Ci meritiamo la crisi di governo. Anzi, a essere più severi meritiamo questa classe politica litigiosa che guarda al proprio orto piuttosto che al paese. D’altra parte abbiamo barattato la ragion collettiva per quella del singolo, accontentandoci della mediocrità.
Tale scambio deve essere avvenuto con la fine dei partiti e dei sindacati di massa che erano il luogo d’incontro socio-politico. Al tramonto di questi aggregatori abbiamo pensato che i social network potessero diventare uno strumento alternativo, invece hanno solo accentuato l’individualismo: dico la mia e non ti ascolto.
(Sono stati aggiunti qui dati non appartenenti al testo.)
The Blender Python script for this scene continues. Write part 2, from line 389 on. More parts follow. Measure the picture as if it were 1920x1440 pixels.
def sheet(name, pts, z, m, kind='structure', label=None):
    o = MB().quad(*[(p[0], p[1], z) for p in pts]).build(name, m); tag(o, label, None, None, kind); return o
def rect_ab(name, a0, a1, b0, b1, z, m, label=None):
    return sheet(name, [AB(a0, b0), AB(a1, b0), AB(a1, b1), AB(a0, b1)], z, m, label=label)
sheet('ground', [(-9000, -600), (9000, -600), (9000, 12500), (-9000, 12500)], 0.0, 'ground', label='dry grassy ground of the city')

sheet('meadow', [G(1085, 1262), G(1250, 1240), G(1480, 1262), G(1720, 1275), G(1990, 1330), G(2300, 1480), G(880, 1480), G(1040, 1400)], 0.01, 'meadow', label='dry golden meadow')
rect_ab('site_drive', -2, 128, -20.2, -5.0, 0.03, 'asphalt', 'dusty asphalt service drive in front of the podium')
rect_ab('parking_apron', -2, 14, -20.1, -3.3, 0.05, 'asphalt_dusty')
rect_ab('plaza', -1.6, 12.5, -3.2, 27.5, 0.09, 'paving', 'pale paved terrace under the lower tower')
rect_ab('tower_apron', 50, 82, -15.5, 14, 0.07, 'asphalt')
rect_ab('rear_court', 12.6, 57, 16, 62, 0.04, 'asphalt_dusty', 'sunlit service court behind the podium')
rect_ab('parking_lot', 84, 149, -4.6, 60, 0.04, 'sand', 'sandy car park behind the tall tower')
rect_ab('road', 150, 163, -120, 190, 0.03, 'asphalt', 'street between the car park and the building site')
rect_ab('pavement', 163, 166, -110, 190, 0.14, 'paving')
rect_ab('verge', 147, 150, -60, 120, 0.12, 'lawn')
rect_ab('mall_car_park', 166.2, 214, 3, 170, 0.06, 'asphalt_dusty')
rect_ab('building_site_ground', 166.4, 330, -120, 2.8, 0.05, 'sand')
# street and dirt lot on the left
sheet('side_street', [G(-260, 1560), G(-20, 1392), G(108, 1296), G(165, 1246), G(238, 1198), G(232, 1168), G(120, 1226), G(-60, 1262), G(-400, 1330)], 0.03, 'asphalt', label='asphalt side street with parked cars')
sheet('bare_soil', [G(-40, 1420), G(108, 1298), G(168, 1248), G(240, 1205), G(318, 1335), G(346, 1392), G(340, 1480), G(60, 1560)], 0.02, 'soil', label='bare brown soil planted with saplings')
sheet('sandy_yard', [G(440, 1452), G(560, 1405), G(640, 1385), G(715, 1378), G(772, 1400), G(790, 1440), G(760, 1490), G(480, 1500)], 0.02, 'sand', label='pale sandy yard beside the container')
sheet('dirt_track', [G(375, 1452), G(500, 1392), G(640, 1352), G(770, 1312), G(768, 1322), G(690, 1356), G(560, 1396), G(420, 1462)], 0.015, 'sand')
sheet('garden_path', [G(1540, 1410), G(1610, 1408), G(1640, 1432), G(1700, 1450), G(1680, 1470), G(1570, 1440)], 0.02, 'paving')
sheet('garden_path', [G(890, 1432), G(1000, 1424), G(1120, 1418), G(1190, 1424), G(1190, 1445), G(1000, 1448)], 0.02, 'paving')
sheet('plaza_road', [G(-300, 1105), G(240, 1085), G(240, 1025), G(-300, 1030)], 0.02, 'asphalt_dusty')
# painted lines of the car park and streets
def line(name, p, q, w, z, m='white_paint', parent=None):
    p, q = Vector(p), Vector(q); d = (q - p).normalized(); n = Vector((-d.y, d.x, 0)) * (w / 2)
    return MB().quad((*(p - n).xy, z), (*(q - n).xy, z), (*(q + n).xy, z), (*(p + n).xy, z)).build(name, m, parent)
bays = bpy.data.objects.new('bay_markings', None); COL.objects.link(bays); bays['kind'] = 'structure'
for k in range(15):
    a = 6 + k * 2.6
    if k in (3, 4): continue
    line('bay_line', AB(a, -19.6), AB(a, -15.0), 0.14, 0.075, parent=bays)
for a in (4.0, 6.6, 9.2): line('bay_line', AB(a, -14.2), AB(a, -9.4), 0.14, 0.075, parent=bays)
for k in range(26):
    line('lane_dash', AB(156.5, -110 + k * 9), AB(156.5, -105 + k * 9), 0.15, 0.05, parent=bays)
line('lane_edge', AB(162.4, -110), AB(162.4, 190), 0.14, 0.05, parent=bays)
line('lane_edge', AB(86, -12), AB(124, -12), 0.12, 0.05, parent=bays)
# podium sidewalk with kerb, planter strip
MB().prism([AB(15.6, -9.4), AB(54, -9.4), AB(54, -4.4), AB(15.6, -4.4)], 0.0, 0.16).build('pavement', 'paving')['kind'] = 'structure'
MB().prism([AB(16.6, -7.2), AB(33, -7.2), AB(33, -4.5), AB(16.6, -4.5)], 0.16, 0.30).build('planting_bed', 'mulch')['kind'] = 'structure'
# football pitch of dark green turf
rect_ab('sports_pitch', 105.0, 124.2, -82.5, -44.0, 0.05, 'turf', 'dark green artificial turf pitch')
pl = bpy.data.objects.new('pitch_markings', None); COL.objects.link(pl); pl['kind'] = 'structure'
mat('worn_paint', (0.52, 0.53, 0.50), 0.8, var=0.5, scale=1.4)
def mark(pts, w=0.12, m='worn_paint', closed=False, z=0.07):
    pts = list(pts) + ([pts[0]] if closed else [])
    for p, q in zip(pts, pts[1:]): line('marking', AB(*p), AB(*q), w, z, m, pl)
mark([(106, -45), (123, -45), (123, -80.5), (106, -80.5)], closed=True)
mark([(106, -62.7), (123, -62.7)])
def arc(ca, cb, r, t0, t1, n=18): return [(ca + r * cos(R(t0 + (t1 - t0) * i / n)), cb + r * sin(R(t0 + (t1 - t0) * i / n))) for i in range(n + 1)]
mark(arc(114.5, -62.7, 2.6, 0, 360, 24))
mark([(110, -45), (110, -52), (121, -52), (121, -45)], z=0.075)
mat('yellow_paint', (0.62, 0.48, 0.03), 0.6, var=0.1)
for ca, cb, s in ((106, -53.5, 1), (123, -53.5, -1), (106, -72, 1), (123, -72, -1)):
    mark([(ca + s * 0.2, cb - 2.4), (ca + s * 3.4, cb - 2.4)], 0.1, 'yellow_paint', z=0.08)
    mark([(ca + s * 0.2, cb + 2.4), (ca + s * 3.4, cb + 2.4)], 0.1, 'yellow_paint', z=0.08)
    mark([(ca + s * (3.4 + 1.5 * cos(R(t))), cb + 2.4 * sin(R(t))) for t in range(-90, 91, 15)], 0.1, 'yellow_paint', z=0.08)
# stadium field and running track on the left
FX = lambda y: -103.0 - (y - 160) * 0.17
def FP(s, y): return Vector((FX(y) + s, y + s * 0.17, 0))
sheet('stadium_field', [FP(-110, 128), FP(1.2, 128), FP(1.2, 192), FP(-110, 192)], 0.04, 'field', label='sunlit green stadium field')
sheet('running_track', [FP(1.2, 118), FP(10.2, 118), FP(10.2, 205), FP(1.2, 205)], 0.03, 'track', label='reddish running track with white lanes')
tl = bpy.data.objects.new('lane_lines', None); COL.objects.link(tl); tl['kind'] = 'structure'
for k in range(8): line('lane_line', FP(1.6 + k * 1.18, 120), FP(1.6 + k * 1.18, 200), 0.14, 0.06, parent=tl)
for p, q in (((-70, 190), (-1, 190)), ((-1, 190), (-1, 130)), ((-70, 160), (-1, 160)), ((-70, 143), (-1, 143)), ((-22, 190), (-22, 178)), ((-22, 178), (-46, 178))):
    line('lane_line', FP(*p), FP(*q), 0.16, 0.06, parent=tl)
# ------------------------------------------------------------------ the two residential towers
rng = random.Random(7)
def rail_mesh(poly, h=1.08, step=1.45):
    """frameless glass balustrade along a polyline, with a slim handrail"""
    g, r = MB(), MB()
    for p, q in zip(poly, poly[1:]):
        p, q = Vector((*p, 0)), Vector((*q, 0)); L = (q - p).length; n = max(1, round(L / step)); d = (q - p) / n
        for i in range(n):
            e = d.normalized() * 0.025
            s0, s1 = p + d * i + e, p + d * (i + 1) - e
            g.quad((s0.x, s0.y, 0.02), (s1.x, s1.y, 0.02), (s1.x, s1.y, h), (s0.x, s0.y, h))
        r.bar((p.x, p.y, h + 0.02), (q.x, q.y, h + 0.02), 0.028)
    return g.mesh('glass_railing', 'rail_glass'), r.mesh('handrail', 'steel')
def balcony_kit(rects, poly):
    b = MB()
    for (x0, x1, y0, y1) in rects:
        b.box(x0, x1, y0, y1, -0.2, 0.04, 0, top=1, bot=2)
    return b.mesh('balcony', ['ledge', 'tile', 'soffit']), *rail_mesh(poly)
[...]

La classe politica italiana ne è lo specchio.
Per definire chi siede a palazzo Chigi e a palazzo Madama possiamo infatti usare l’aggettivo mediocre. Quando Matteo Salvini si è fatto fotografare intento a ballare in spiaggia con avvenenti signorine, ha cominciato a girare una foto che faceva il parallelismo fra lui e la compostezza di Aldo Moro. “Doveva essere sempre dignitoso e presentabile” perché, ricordava Agnese Moro parlando del padre, “rappresentante del popolo italiano”. Oggi no: abbiamo premiato chi urla, come Paola Taverna o Giorgia Meloni, perché riteniamo leader chiunque abbia le capacità di alzare la voce più degli altri o di fare il post migliore su Facebook.
La dialettica politica odierna non è paragonabile neanche a quella degli esponenti da Prima repubblica – alcuni ladri – generalmente acculturati, divoratori di libri. Non come Antonio Razzi, esperto di turpiloquio e divoratore in cucina, o Matteo Renzi che, insieme a Salvini e Luigi Di Maio in questi anni hanno insegnato il teorema della destrezza dialettica da talk show: chi la spara più grossa vince.
Ci siamo accontentati del meno peggio. La strategia del “meglio il male minore” non è assolutamente quella vincente perché ci lascia in balia degli stregoni della demagogia e del populismo; di tutti quelli che gridano “al lupo!” quando non c’è nessun pericolo. Un esempio? I migranti della Open Arms strumentalizzati all’inverosimile e diventati, loro malgrado, il terreno di scontro della politica. In controluce, l’immigrazione delle centinaia di migliaia di italiani che lasciano il paese ogni anno – la maggior parte con laurea in tasca –, in cerca di fortuna all’estero, non viene presa in considerazione.
La crisi di questi giorni deve farci pensare a noi: come può questo popolo di navigatori, poeti e ristoratori smettere di accontentarsi?